DIRECTIONS: Retype all of the data exactly as given.

DATA EXTRACT:
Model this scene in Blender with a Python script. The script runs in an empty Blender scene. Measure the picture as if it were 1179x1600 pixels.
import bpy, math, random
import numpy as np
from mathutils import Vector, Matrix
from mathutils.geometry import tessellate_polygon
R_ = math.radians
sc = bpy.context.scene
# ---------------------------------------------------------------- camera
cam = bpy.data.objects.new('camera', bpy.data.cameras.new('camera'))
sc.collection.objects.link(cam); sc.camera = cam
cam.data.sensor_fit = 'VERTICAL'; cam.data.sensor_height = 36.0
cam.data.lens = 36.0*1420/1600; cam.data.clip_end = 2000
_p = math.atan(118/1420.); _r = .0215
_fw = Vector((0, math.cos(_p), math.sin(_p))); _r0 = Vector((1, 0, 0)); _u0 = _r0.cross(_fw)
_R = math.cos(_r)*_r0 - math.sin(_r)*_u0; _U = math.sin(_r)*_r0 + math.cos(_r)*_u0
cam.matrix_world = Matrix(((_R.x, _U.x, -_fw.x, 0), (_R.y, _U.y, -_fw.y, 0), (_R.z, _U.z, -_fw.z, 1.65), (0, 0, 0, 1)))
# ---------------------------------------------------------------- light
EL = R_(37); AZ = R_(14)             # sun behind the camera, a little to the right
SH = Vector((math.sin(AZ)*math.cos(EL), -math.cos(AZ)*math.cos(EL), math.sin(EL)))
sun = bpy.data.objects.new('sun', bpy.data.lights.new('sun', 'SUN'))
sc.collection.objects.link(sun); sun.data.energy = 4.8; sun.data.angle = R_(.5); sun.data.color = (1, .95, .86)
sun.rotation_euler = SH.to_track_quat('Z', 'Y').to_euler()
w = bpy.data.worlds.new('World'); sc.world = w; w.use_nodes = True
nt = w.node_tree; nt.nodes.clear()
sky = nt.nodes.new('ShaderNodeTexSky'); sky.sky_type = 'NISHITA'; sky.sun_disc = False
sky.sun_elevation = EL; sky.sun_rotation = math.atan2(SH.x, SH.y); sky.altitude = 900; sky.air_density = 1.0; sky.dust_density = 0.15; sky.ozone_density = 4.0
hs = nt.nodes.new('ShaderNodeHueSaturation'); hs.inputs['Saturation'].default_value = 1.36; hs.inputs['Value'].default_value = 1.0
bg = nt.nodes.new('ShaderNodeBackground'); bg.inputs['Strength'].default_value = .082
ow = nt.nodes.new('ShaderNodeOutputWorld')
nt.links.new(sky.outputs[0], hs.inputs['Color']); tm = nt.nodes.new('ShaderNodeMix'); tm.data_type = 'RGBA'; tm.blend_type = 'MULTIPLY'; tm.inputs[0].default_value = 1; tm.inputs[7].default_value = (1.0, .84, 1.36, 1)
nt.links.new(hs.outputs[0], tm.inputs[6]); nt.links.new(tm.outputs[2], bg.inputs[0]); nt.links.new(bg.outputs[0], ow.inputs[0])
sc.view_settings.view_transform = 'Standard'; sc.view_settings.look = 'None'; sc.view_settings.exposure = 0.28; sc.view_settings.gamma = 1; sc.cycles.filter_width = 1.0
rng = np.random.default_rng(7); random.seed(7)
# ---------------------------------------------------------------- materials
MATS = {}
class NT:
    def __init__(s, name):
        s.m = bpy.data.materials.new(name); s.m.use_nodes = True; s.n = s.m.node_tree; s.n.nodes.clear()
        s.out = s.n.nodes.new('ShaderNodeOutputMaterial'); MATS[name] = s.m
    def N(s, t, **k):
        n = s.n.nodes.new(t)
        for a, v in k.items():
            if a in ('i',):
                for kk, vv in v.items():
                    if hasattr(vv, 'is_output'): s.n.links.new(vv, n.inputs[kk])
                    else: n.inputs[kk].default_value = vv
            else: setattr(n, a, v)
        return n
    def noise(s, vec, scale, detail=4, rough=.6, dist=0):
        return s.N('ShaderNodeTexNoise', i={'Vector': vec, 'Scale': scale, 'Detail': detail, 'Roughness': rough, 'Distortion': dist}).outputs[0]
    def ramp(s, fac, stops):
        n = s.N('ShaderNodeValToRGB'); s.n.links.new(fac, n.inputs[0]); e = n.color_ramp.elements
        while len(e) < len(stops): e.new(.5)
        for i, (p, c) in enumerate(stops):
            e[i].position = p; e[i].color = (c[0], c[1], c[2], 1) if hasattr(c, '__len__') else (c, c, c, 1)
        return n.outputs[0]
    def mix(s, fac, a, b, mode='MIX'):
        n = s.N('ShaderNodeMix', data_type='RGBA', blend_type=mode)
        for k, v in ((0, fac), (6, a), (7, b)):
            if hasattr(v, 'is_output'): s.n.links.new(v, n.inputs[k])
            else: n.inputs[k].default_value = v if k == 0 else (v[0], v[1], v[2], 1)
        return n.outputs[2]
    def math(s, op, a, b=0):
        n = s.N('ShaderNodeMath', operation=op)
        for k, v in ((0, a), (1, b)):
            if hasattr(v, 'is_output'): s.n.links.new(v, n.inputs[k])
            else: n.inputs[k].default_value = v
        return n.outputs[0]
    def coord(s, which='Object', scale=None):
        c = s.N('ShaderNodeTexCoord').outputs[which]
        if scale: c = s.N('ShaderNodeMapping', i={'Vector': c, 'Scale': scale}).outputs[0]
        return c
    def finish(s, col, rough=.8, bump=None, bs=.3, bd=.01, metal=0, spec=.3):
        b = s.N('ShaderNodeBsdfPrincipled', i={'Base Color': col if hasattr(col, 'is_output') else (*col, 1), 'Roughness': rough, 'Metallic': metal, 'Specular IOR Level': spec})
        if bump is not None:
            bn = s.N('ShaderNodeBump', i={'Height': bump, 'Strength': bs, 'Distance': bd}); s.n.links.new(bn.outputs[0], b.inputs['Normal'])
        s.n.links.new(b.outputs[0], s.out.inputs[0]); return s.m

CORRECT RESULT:
Model this scene in Blender with a Python script. The script runs in an empty Blender scene. Measure the picture as if it were 1179x1600 pixels.
import bpy, math, random
import numpy as np
from mathutils import Vector, Matrix
from mathutils.geometry import tessellate_polygon
R_ = math.radians
sc = bpy.context.scene
# ---------------------------------------------------------------- camera
cam = bpy.data.objects.new('camera', bpy.data.cameras.new('camera'))
sc.collection.objects.link(cam); sc.camera = cam
cam.data.sensor_fit = 'VERTICAL'; cam.data.sensor_height = 36.0
cam.data.lens = 36.0*1420/1600; cam.data.clip_end = 2000
_p = math.atan(118/1420.); _r = .0215
_fw = Vector((0, math.cos(_p), math.sin(_p))); _r0 = Vector((1, 0, 0)); _u0 = _r0.cross(_fw)
_R = math.cos(_r)*_r0 - math.sin(_r)*_u0; _U = math.sin(_r)*_r0 + math.cos(_r)*_u0
cam.matrix_world = Matrix(((_R.x, _U.x, -_fw.x, 0), (_R.y, _U.y, -_fw.y, 0), (_R.z, _U.z, -_fw.z, 1.65), (0, 0, 0, 1)))
# ---------------------------------------------------------------- light
EL = R_(37); AZ = R_(14)             # sun behind the camera, a little to the right
SH = Vector((math.sin(AZ)*math.cos(EL), -math.cos(AZ)*math.cos(EL), math.sin(EL)))
sun = bpy.data.objects.new('sun', bpy.data.lights.new('sun', 'SUN'))
sc.collection.objects.link(sun); sun.data.energy = 4.8; sun.data.angle = R_(.5); sun.data.color = (1, .95, .86)
sun.rotation_euler = SH.to_track_quat('Z', 'Y').to_euler()
w = bpy.data.worlds.new('World'); sc.world = w; w.use_nodes = True
nt = w.node_tree; nt.nodes.clear()
sky = nt.nodes.new('ShaderNodeTexSky'); sky.sky_type = 'NISHITA'; sky.sun_disc = False
sky.sun_elevation = EL; sky.sun_rotation = math.atan2(SH.x, SH.y); sky.altitude = 900; sky.air_density = 1.0; sky.dust_density = 0.15; sky.ozone_density = 4.0
hs = nt.nodes.new('ShaderNodeHueSaturation'); hs.inputs['Saturation'].default_value = 1.36; hs.inputs['Value'].default_value = 1.0
bg = nt.nodes.new('ShaderNodeBackground'); bg.inputs['Strength'].default_value = .082
ow = nt.nodes.new('ShaderNodeOutputWorld')
nt.links.new(sky.outputs[0], hs.inputs['Color']); tm = nt.nodes.new('ShaderNodeMix'); tm.data_type = 'RGBA'; tm.blend_type = 'MULTIPLY'; tm.inputs[0].default_value = 1; tm.inputs[7].default_value = (1.0, .84, 1.36, 1)
nt.links.new(hs.outputs[0], tm.inputs[6]); nt.links.new(tm.outputs[2], bg.inputs[0]); nt.links.new(bg.outputs[0], ow.inputs[0])
sc.view_settings.view_transform = 'Standard'; sc.view_settings.look = 'None'; sc.view_settings.exposure = 0.28; sc.view_settings.gamma = 1; sc.cycles.filter_width = 1.0
rng = np.random.default_rng(7); random.seed(7)
# ---------------------------------------------------------------- materials
MATS = {}
class NT:
    def __init__(s, name):
        s.m = bpy.data.materials.new(name); s.m.use_nodes = True; s.n = s.m.node_tree; s.n.nodes.clear()
        s.out = s.n.nodes.new('ShaderNodeOutputMaterial'); MATS[name] = s.m
    def N(s, t, **k):
        n = s.n.nodes.new(t)
        for a, v in k.items():
            if a in ('i',):
                for kk, vv in v.items():
                    if hasattr(vv, 'is_output'): s.n.links.new(vv, n.inputs[kk])
                    else: n.inputs[kk].default_value = vv
            else: setattr(n, a, v)
        return n
    def noise(s, vec, scale, detail=4, rough=.6, dist=0):
        return s.N('ShaderNodeTexNoise', i={'Vector': vec, 'Scale': scale, 'Detail': detail, 'Roughness': rough, 'Distortion': dist}).outputs[0]
    def ramp(s, fac, stops):
        n = s.N('ShaderNodeValToRGB'); s.n.links.new(fac, n.inputs[0]); e = n.color_ramp.elements
        while len(e) < len(stops): e.new(.5)
        for i, (p, c) in enumerate(stops):
            e[i].position = p; e[i].color = (c[0], c[1], c[2], 1) if hasattr(c, '__len__') else (c, c, c, 1)
        return n.outputs[0]
    def mix(s, fac, a, b, mode='MIX'):
        n = s.N('ShaderNodeMix', data_type='RGBA', blend_type=mode)
        for k, v in ((0, fac), (6, a), (7, b)):
            if hasattr(v, 'is_output'): s.n.links.new(v, n.inputs[k])
            else: n.inputs[k].default_value = v if k == 0 else (v[0], v[1], v[2], 1)
        return n.outputs[2]
    def math(s, op, a, b=0):
        n = s.N('ShaderNodeMath', operation=op)
        for k, v in ((0, a), (1, b)):
            if hasattr(v, 'is_output'): s.n.links.new(v, n.inputs[k])
            else: n.inputs[k].default_value = v
        return n.outputs[0]
    def coord(s, which='Object', scale=None):
        c = s.N('ShaderNodeTexCoord').outputs[which]
        if scale: c = s.N('ShaderNodeMapping', i={'Vector': c, 'Scale': scale}).outputs[0]
        return c
    def finish(s, col, rough=.8, bump=None, bs=.3, bd=.01, metal=0, spec=.3):
        b = s.N('ShaderNodeBsdfPrincipled', i={'Base Color': col if hasattr(col, 'is_output') else (*col, 1), 'Roughness': rough, 'Metallic': metal, 'Specular IOR Level': spec})
        if bump is not None:
            bn = s.N('ShaderNodeBump', i={'Height': bump, 'Strength': bs, 'Distance': bd}); s.n.links.new(bn.outputs[0], b.inputs['Normal'])
        s.n.links.new(b.outputs[0], s.out.inputs[0]); return s.m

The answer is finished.